## [Task details]
Exact repetition of every entry is required.
----- Information given
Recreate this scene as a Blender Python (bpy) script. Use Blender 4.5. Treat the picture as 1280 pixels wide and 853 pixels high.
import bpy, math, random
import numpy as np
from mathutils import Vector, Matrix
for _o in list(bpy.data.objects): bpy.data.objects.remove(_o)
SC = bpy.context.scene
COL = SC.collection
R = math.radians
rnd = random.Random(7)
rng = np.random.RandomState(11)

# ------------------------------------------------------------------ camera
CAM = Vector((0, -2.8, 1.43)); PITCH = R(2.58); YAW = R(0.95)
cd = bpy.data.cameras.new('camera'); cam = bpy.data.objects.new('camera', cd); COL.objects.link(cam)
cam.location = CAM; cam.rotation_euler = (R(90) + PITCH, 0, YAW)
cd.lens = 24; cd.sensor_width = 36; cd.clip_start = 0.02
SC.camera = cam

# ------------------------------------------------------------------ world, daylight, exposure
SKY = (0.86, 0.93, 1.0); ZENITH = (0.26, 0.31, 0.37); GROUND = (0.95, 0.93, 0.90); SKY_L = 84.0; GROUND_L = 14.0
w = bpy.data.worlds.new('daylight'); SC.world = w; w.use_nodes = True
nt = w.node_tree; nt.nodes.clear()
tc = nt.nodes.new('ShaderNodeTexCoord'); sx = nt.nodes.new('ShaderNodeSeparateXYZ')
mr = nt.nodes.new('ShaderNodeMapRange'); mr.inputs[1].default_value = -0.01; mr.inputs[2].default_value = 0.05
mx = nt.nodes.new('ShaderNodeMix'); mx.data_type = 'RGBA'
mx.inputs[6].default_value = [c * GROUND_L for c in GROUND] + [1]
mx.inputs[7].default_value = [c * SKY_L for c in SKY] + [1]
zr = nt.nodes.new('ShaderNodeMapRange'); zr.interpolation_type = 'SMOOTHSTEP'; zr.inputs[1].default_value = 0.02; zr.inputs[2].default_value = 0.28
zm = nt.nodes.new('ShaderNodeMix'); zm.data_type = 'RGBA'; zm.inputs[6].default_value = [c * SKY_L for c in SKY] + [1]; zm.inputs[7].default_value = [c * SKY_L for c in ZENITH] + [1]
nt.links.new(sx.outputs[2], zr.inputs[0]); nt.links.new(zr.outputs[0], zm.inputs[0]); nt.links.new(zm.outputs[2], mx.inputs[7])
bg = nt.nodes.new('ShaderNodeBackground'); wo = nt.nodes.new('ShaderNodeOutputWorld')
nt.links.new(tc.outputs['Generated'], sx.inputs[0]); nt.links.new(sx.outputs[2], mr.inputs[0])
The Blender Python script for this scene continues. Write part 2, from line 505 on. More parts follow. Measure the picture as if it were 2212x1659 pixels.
----------
## [Task result]
Recreate this scene as a Blender Python (bpy) script. Use Blender 4.5. Treat the picture as 1280 pixels wide and 853 pixels high.
import bpy, math, random
import numpy as np
from mathutils import Vector, Matrix
for _o in list(bpy.data.objects): bpy.data.objects.remove(_o)
SC = bpy.context.scene
COL = SC.collection
R = math.radians
rnd = random.Random(7)
rng = np.random.RandomState(11)

# ------------------------------------------------------------------ camera
CAM = Vector((0, -2.8, 1.43)); PITCH = R(2.58); YAW = R(0.95)
cd = bpy.data.cameras.new('camera'); cam = bpy.data.objects.new('camera', cd); COL.objects.link(cam)
cam.location = CAM; cam.rotation_euler = (R(90) + PITCH, 0, YAW)
cd.lens = 24; cd.sensor_width = 36; cd.clip_start = 0.02
SC.camera = cam

# ------------------------------------------------------------------ world, daylight, exposure
SKY = (0.86, 0.93, 1.0); ZENITH = (0.26, 0.31, 0.37); GROUND = (0.95, 0.93, 0.90); SKY_L = 84.0; GROUND_L = 14.0
w = bpy.data.worlds.new('daylight'); SC.world = w; w.use_nodes = True
nt = w.node_tree; nt.nodes.clear()
tc = nt.nodes.new('ShaderNodeTexCoord'); sx = nt.nodes.new('ShaderNodeSeparateXYZ')
mr = nt.nodes.new('ShaderNodeMapRange'); mr.inputs[1].default_value = -0.01; mr.inputs[2].default_value = 0.05
mx = nt.nodes.new('ShaderNodeMix'); mx.data_type = 'RGBA'
mx.inputs[6].default_value = [c * GROUND_L for c in GROUND] + [1]
mx.inputs[7].default_value = [c * SKY_L for c in SKY] + [1]
zr = nt.nodes.new('ShaderNodeMapRange'); zr.interpolation_type = 'SMOOTHSTEP'; zr.inputs[1].default_value = 0.02; zr.inputs[2].default_value = 0.28
zm = nt.nodes.new('ShaderNodeMix'); zm.data_type = 'RGBA'; zm.inputs[6].default_value = [c * SKY_L for c in SKY] + [1]; zm.inputs[7].default_value = [c * SKY_L for c in ZENITH] + [1]
nt.links.new(sx.outputs[2], zr.inputs[0]); nt.links.new(zr.outputs[0], zm.inputs[0]); nt.links.new(zm.outputs[2], mx.inputs[7])
bg = nt.nodes.new('ShaderNodeBackground'); wo = nt.nodes.new('ShaderNodeOutputWorld')
nt.links.new(tc.outputs['Generated'], sx.inputs[0]); nt.links.new(sx.outputs[2], mr.inputs[0])
The Blender Python script for this scene continues. Write part 2, from line 505 on. More parts follow. Measure the picture as if it were 2212x1659 pixels.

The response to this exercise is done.